Wednesday, February 13, 2013

Almost-Regret and Way Too Much to Digest

If I said that everyone has a past relationship that they cringe in shame to look back on, I think you'd know what an understatement that is. If you have not experienced such relationships, I applaud your success and wish that you are never acquainted with such almost-regret. But it's pretty much unavoidable, in my opinion.

I call it almost-regret because, really, I almost regret those relationships. There are only two (can we just collectively "Amen" for that, please?), but they taught me a whole lot about being self-reflective. I think in order to have a great relationship, you have to experience a "worst" relationship; it's pretty much entirely comparative. There's not some static definition of the perfect relationship. While the cliche idea is that, yes, the perfect relationship is relative, I think it's true that none of us even know what our perfect relationship is. We can identify what we need in a companion but that doesn't necessarily mean we know what a relationship with that ideal companion would look like.

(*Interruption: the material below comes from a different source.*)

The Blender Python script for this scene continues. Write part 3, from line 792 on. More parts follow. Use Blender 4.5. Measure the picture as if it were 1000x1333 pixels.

Anyway, I appreciate those repulsive relationships in a strange way. I can look back, not often, but often enough to remind me of the raw humanity that we have to account for when we enter in to a relationship with someone else. Expectations are trouble (as we have all discovered) and you can't always trust in the way you think things are. But you also can't let yourself become consumed with doubt (both of which I'm guilty of - and I don't think it's uncommon to be).

My parents divorced four years ago. I can only recently begin to function outside of this truth. For the longest time, I've attempted to be rational about relationships to counteract the emotionally loaded relationship I witnessed crumble before me. But rational relationships between human beings is a significant paradox. Being rational, especially when the motive behind the rational thinking is fueled by emotion, is counterproductive. Dismissing the feelings behind human emotion is incredibly irrational.

The best way to overcome a failed relationship, whether it is your own or one of those close to you, immediately impacting you, is to embrace the fractured emotions and accept that there is always a better something waiting to happen to you, but only if you allow it to. I almost regret my parents' divorce but I've learned so much from that brokenness that I'm not sure where I'd be today without it (and, mind you, every family's divorce is different -mine was significantly messy).

Hopefully this made sense. Thanks for reading and, as Ellen would say: be kind to one another.

P.s. I had way too much to eat for dinner tonight.